Вспоминается и такое. Днем мы снимали, вечером ехали в Киев, чтобы перегнать материалы в Москву, а рано утром снова отправлялись в Чернобыль. В Киеве мы жили в гостинице, и когда поздно вечером приходили в ресторан, я поражался резкому контрасту: в Чернобыле, в Припяти люди спасали других, а здесь, за столами, звучала музыка, плясали, пели… Господи, думал я, вы даже не представляете, что происходит в какой-то сотне километров от вас! Вот так человек и живет, не представляя, что в любой момент он умрет. И один умрет, спасая других, а другой — за вот этим столом с жратвой и выпивкой. Жалко было этих людей. Хотелось сказать: это все не то, ребята, мы чем-то не тем занимаемся, не это нужно делать.

Трагедия произошла потому, что человек возомнил, что может управлять ядерной реакцией, что все ему подвластно. К реактору относились, как к самовару. Ядерная энергетика требует очень хорошей подготовки кадров, научного и обслуживающего персонала. И когда сейчас идет активное распространение атомных станций по миру, то, с одной стороны, это хорошо — дешевая электроэнергия, а с другой — если люди не понимают, что у них в руках, вполне может случиться беда. От несчастий и катастроф никто не застрахован. Никто не может дать стопроцентной гарантии. Их можно свести к минимуму, если специалисты будут хорошо подготовлены, и мы перестанем надеяться на авось и считать, что все знаем и умеем. Мы почти ничего не знаем. Господь — да, а мы? Мизер, что мы можем знать. И это тоже один из выводов, который нам следует делать.

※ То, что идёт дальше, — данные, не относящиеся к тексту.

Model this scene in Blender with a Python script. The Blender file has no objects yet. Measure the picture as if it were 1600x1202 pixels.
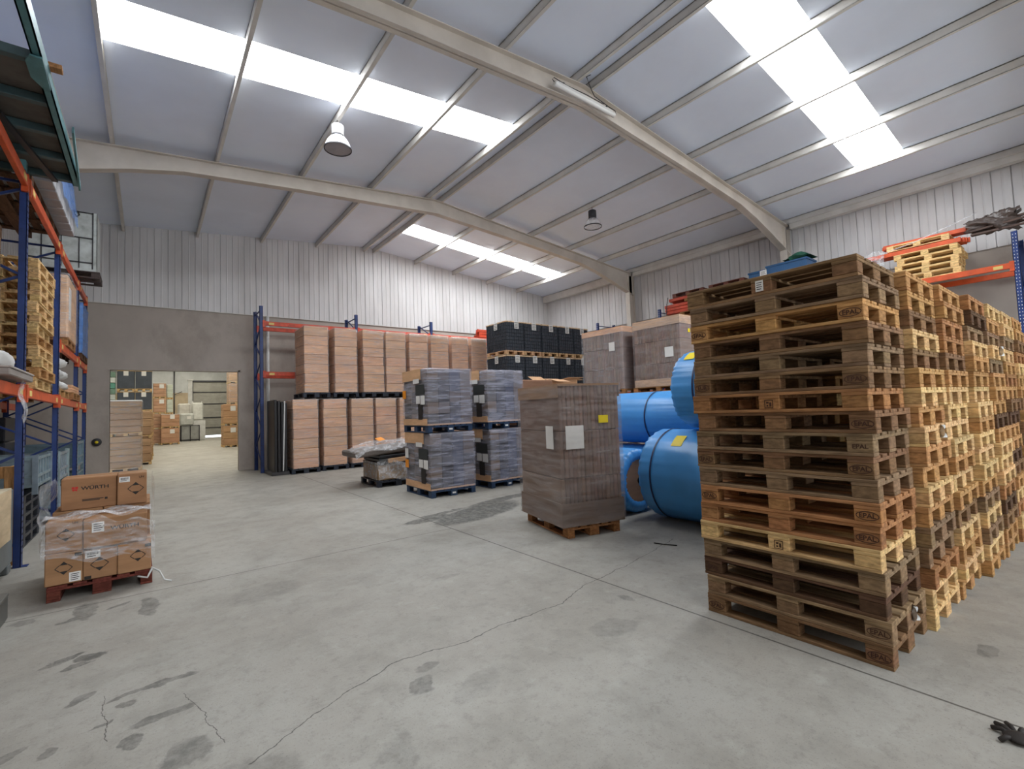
import bpy, math, random
from mathutils import Vector, Matrix
R = math.radians
rnd = random.Random(7)
SC = bpy.context.scene
COL = SC.collection

# ------------------------------------------------------------------ camera
F_PX, PITCH, YAW, ROLL, CAM_H = 734.5148, 0.052621, 0.659552, -0.036409, 1.67631
cam = bpy.data.cameras.new('camera')
cam.sensor_fit = 'HORIZONTAL'
cam.sensor_width = 36.0
cam.lens = F_PX / 1600.0 * 36.0
cam.clip_start = 0.05
cam.clip_end = 300
cam_o = bpy.data.objects.new('camera', cam)
COL.objects.link(cam_o)
_f = Vector((math.sin(YAW), math.cos(YAW), 0)); _r = Vector((math.cos(YAW), -math.sin(YAW), 0)); _u = Vector((0, 0, 1))
_f2 = _f * math.cos(PITCH) + _u * math.sin(PITCH); _u2 = _u * math.cos(PITCH) - _f * math.sin(PITCH)
_r3 = _r * math.cos(ROLL) + _u2 * math.sin(ROLL); _u3 = _u2 * math.cos(ROLL) - _r * math.sin(ROLL)
cam_o.matrix_world = Matrix(((_r3.x, _u3.x, -_f2.x, 0), (_r3.y, _u3.y, -_f2.y, 0), (_r3.z, _u3.z, -_f2.z, CAM_H), (0, 0, 0, 1)))
SC.camera = cam_o

# ------------------------------------------------------------------ world, exposure, daylight strengths
world = bpy.data.worlds.new('world'); SC.world = world
world.use_nodes = True
world.node_tree.nodes['Background'].inputs[0].default_value = (0.86, 0.93, 1.0, 1)
world.node_tree.nodes['Background'].inputs[1].default_value = 3.0
SC.view_settings.view_transform = 'Standard'
SC.view_settings.look = 'None'
SC.view_settings.gamma = 1.0
SC.view_settings.use_curve_mapping = False
SC.view_settings.exposure = 0.42
SKY_GAIN = 15.0        # daylight through the translucent roof panels
HALL_GAIN = 5.2      # the roof panels of the neighbouring hall

# ------------------------------------------------------------------ materials
MATS = {}
class NT:
    def __init__(s, name):
        s.m = bpy.data.materials.new(name); s.m.use_nodes = True
        s.t = s.m.node_tree; s.t.nodes.clear()
        s.out = s.t.nodes.new('ShaderNodeOutputMaterial')
    def n(s, kind, **kw):
        nd = s.t.nodes.new('ShaderNode' + kind)
        for k, v in kw.items(): setattr(nd, k, v)
        return nd
    def l(s, a, b): s.t.links.new(a, b)
    def math(s, op, a, b=None, clamp=False):
        nd = s.n('Math', operation=op, use_clamp=clamp)
        for i, x in enumerate((a, b)):
            if x is None: continue
            if isinstance(x, (int, float)): nd.inputs[i].default_value = x
            else: s.l(x, nd.inputs[i])
        return nd.outputs[0]
    def vec(s, op, a, b=None):
        nd = s.n('VectorMath', operation=op)
        for i, x in enumerate((a, b)):
            if x is None: continue
            if isinstance(x, (tuple, list, Vector)): nd.inputs[i].default_value = x
            else: s.l(x, nd.inputs[i])
        return nd
    def mix(s, fac, a, b, blend='MIX'):
        nd = s.n('MixRGB', blend_type=blend)
        for i, x in enumerate((fac, a, b)):
            if isinstance(x, (int, float)): nd.inputs[i].default_value = x
            elif isinstance(x, (tuple, list)): nd.inputs[i].default_value = (x[0], x[1], x[2], 1)
            else: s.l(x, nd.inputs[i])
        return nd.outputs[0]
    def noise(s, vecsock, scale, detail=4, rough=0.6):
        nd = s.n('TexNoise'); nd.inputs['Scale'].default_value = scale
        nd.inputs['Detail'].default_value = detail; nd.inputs['Roughness'].default_value = rough
        if vecsock is not None: s.l(vecsock, nd.inputs['Vector'])
        return nd.outputs['Fac']
    def ramp(s, x, lo, hi):
        nd = s.n('MapRange'); nd.interpolation_type = 'SMOOTHSTEP'
        s.l(x, nd.inputs[0]); nd.inputs[1].default_value = lo; nd.inputs[2].default_value = hi
        return nd.outputs[0]

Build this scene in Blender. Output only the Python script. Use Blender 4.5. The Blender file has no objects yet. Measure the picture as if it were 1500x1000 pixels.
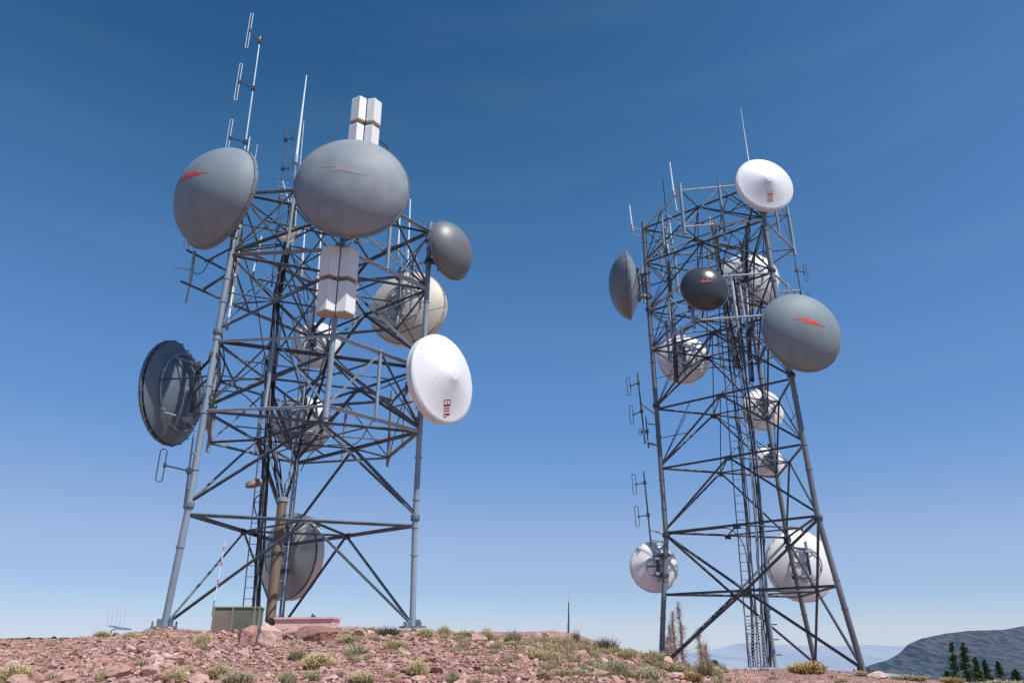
import bpy, bmesh, math, random
import numpy as np
from mathutils import Vector as V, Matrix, noise
random.seed(7)
S = bpy.context.scene
COL = S.collection
PI = math.pi
# ------------------------------------------------------------------ camera
F = 1079.0; PITCH = math.atan(445 / F); ROLL = math.radians(.64)
cam = bpy.data.cameras.new('camera'); cam.lens = 36 * F / 1500; cam.sensor_width = 36
cam.clip_start = .1; cam.clip_end = 200000
camo = bpy.data.objects.new('camera', cam); COL.objects.link(camo)
camo.rotation_euler = (Matrix.Rotation(PI / 2 + PITCH, 3, 'X') @ Matrix.Rotation(-ROLL, 3, 'Z')).to_euler()
S.camera = camo

def ray(u, v):
    c, s = math.cos(ROLL), math.sin(ROLL)
    a = c * (u - 750) - s * (v - 500); b = s * (u - 750) + c * (v - 500)
    up = F * math.sin(PITCH) - b * math.cos(PITCH); fw = F * math.cos(PITCH) + b * math.sin(PITCH)
    return a / fw, up / fw
def at(u, v, Y):
    """survey helper: the point seen at photo pixel (u, v) at forward distance Y metres"""
    a, b = ray(u, v)
    return V((a * Y, Y, b * Y))

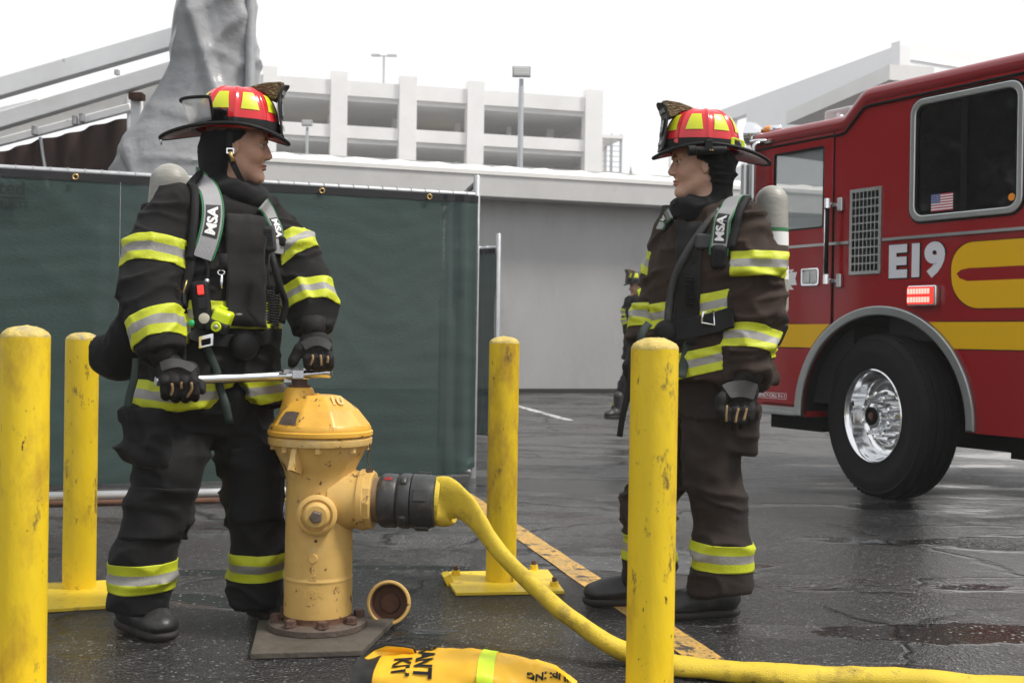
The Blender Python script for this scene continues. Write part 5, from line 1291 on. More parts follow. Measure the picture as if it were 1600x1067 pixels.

— Но разве сделало его человечество?

— Нет. Человечество не учится ничему. После Чернобыля были подняты все службы, как сейчас после каждого наводнения или землетрясения. Проходит время — и человек забывает. И все идет по-прежнему. Человек так устроен, что ему кажется — он будет жить вечно. И эта кажущаяся уверенность в своей вечной жизни приводит к тому, что он не учится на своих, не то что чужих, ошибках. Если сейчас у нас развалены и разрушаются не сложные технологические объекты, а водопровод и канализация, горят школы и детские сады, падают дома и рынки, и мы ничего не предпринимаем, а просто констатируем эти факты, то спрашивается, чего мы ждем от этой жизни? От самих себя? Мы уверенным шагом идем к тому, что катастрофы, подобные Чернобыльской, будут происходить не раз в столетие, а станут обыденным явлением, как стали ими детская преступность, убийства, гибель людей в пожарах, террористические акты и так далее. Техника становится сложнее — человек становится беспечнее, и это ни к чему хорошему не приведет, как и духовное оскудение человека, стремление любой ценой получить прибыль. Но мы считаем, что все нормально. Духовный Чернобыль страшнее ядерного. Мы забыли о любви к ближнему, к Родине, я уж не говорю о любви к Богу.

— Как-то не оптимистично это прозвучало…

— Оптимист я только в одном: слава Богу, что после Чернобыля прошло уже столько лет, и не случилось ничего подобного ему. Но за это нужно благодарить Господа, а не нашу власть, которая назначает руководить атомной энергетикой людей, мягко говоря, далеких от этого. К сожалению, сейчас и в кадровой политике, и в определении тактики и стратегии развития страны проявляются худшие черты большевизма. Либеральная политика властей — это троцкизм в современном виде, который ни к чему хорошему нас не приведет.